Advice From Former AP Students

When asked what they would want to tell next year's students about my AP US History class, this is what a bunch of my former students said:

Tip #1. Don't fall behind on your work:

  • If you laze around and never finish the active readings and homework assignments, you will not get the grade you desire. The active readings may be a pain to do, but it will get easier as you do it more, and it is very helpful to actively read the documents.

  • The thing that I'd like to address to the incoming APUSH students is to pay attention in class and to do all the active readings because it really does pay off in the end so much that the AP exam becomes a smooth ride.

  • The active readings suck because they can be confusing and hard, but they’re worth it. Trust Mr. Cecil.

  • Don't get lazy and fall behind on active readings and work hard on any essays cause the practice is very helpful and can be applied to any class, like English and Science, that requires essays.

  • Next year’s students should always read the active readings. Don’t let the laziness get to you, push through it because they help you so much in the end. And also, take notes when the readings are getting discussed in class because those notes will help you write your in-class-essays.


Tip #2. Actively participate in class discussions:


  • Participate in the seminars cuz they can really hurt your grade, even if you’re incredibly shy and awkward try your best and it’ll be worth it.

  • Participate in the socratic seminars, even if you don’t want to, because you’ll learn much more by sharing your thoughts. Take good notes. Take notes even when Mr. Cecil isn’t writing anything on the board because that’s when he says the important information.

  • I would want them to know that although participating might seem scary they should do it anyway so that their questions can be answered and that they can have a better understanding of the topic.

Tip #3: Study, even when Mr. Cecil doesn't remind you:

  • To study and review content every weekend because it will help in the long run for the AP Exam. Also take notes, any information that you might not have known while there is a lecture or even being discussed about an active reading, write it down and review it later

  • They should not wait until the end of the year to study all information because then they will have forgotten a lot. They should make sure that they understand how each event has lead to the next. They should also study the time periods because that's the most helpful way to remember what happen when and why those things happened.

Tip #4. Keep an open mind:


  • I would tell next year's APUSH students that it's a little bit of a different class compared to McDermott's AP World History class. You don't only need to know the material but also know how to discuss it in class and see it through multiple perspectives.

  • I would tell next year's APUSH students to trust Mr Cecil. It might seem hard at first, but it will benefit them in the long run if they do.

  • I’d like to tell next year’s APUSH students that history is never as simple as the telling of dates in chronological order or as simple as the telling of a single perspective in a story that we all hold to be true.

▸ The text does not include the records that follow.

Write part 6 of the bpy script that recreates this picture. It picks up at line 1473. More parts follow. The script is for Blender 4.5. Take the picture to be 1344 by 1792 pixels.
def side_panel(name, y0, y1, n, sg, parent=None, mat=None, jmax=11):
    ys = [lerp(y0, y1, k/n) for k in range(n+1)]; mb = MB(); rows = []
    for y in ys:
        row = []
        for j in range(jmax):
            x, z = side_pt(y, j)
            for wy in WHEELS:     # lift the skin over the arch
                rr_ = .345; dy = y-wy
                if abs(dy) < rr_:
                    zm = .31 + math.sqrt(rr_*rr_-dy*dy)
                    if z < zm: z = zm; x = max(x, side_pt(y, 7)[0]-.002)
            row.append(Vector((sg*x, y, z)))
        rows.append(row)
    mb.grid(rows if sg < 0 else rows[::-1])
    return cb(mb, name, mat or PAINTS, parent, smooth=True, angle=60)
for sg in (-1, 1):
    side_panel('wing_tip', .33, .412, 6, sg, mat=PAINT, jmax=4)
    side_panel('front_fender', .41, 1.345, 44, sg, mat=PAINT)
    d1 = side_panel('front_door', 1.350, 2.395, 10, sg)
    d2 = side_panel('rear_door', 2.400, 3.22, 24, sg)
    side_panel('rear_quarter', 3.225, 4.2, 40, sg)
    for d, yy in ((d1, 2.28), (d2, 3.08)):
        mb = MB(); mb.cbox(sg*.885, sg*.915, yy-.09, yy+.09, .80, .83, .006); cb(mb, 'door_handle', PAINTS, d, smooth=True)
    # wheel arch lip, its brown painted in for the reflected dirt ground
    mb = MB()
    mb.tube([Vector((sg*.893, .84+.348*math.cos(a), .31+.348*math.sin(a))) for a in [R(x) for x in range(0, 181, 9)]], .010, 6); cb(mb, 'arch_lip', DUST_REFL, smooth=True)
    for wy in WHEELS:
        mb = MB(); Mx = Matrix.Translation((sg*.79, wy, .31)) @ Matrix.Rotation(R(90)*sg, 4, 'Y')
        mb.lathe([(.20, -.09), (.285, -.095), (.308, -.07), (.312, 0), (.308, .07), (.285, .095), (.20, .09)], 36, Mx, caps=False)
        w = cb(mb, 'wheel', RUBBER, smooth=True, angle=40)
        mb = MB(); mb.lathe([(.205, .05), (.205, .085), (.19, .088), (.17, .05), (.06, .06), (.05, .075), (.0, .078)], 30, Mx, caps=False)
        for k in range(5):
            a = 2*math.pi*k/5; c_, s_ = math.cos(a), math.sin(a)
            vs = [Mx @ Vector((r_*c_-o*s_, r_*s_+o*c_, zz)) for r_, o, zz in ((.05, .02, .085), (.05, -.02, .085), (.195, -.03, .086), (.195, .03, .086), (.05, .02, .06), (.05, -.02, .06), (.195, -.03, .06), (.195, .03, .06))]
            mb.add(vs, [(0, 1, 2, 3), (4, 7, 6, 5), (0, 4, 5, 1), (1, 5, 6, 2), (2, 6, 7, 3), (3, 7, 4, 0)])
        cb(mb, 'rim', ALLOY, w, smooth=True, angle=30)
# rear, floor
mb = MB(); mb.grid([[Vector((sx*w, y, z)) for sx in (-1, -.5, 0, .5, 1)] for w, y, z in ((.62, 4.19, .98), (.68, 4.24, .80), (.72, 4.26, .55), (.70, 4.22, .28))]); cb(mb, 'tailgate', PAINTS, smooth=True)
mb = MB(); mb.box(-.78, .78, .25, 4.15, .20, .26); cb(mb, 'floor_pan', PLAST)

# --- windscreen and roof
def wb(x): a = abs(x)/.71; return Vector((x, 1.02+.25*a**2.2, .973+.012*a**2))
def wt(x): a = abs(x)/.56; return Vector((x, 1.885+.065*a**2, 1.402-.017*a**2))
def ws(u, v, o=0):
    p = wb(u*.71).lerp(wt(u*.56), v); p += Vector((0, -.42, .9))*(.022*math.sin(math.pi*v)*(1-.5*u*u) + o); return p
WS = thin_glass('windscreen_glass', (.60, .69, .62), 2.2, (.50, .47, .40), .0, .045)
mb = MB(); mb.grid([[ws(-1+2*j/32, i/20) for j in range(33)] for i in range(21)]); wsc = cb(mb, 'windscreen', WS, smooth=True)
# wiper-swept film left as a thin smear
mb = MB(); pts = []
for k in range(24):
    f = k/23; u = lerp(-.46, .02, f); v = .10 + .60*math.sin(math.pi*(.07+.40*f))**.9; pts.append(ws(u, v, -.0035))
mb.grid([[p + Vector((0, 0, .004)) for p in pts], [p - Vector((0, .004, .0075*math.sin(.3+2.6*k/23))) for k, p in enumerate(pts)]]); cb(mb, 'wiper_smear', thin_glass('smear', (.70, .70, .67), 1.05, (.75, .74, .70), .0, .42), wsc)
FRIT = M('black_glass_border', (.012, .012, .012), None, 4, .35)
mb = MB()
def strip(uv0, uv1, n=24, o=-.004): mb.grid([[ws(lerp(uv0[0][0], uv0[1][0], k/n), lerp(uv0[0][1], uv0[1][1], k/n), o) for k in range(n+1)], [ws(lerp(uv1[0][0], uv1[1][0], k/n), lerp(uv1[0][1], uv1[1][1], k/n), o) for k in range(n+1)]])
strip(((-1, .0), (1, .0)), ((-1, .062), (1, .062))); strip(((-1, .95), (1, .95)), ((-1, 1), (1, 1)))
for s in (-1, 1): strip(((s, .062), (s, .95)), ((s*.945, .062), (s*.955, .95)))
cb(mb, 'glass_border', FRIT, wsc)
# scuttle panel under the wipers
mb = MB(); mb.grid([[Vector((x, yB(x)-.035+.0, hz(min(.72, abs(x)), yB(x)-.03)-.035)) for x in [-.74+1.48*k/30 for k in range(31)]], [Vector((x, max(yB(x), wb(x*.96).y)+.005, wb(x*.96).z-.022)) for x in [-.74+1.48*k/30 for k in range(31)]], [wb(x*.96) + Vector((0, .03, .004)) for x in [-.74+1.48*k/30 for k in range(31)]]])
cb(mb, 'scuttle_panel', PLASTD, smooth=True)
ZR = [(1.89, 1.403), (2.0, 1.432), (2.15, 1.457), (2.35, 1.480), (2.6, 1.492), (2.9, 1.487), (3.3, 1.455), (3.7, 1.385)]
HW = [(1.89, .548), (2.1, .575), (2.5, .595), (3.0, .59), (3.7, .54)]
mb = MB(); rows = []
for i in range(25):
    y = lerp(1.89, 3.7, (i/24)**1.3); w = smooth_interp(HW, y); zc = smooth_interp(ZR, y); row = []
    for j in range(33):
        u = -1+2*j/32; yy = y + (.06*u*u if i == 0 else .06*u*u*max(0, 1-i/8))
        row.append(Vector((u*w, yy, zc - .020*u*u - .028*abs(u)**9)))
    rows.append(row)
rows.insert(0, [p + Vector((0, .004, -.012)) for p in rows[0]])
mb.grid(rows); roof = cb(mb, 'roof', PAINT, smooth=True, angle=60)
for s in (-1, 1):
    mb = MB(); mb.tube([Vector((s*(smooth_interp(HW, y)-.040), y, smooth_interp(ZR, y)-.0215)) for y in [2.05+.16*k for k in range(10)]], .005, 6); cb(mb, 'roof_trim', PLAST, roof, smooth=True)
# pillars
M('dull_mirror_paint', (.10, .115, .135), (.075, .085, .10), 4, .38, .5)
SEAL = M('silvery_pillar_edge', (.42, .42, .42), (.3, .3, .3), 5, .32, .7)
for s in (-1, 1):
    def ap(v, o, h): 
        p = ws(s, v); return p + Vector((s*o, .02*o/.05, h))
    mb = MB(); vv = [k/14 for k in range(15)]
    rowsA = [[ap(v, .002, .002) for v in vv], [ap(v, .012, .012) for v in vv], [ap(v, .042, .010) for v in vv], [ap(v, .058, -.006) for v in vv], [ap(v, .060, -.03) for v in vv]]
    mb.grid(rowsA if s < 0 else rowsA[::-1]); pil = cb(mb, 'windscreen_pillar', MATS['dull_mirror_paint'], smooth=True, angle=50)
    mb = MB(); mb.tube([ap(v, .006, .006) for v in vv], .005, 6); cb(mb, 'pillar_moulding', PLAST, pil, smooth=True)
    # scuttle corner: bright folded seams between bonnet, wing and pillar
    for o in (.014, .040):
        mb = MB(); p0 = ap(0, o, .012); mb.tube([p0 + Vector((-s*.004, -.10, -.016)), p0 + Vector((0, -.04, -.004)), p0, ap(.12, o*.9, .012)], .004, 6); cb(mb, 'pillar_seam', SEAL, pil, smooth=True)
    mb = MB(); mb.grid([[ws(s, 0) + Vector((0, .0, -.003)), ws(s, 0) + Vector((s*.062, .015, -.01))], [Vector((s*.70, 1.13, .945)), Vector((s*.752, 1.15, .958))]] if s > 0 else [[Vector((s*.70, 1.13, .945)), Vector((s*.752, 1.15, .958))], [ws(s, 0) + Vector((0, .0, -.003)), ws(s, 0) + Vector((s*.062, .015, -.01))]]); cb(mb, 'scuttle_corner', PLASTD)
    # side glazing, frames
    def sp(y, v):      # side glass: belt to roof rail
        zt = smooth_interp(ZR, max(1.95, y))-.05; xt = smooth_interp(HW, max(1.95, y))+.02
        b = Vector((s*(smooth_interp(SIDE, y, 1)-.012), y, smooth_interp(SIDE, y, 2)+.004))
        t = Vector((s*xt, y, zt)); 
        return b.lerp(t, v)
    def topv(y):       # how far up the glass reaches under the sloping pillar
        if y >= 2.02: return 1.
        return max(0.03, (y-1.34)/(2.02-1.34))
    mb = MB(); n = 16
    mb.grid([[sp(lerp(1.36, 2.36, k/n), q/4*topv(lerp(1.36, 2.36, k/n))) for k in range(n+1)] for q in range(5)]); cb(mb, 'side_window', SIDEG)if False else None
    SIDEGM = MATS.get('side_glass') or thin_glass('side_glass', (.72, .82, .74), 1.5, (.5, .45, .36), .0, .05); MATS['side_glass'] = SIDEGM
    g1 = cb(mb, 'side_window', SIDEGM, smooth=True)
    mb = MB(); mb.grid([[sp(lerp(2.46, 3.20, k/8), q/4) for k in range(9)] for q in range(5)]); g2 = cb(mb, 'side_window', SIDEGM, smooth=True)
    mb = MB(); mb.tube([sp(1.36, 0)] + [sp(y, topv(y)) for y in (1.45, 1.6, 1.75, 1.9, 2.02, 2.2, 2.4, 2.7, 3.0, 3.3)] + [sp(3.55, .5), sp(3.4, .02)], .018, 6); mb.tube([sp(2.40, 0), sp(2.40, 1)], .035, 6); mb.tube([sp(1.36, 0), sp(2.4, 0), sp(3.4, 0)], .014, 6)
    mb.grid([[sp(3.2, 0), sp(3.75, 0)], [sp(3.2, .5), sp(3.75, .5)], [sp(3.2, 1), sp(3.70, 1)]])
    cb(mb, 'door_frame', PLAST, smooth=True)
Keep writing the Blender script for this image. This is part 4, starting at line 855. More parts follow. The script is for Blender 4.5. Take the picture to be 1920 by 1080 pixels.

Tip #5. Don't forget that your hard work will pay off in the end:

  • I would tell future APUSH students that, since the very beginning, Mr. Cecil will be preparing you for the test. Although there is a lot of work involved, the way he approaches the class and the way to study history is what the AP exam is about, always looking at the big picture and connecting everything.

  • This class seems challenging at first, and quite honestly the first few weeks it is. However, it does get better; and I know that seems like something people say to make a bad situation seem better but as you get used to analyzing documents, participating in seminars and in discussions, they will no longer be just assignments but enjoyable tasks. This class will be a great experience and you will learn so much from Mr Cecil. He structures the course in a way that will enhance your performance in the class and make you realize your full potential. You will do great!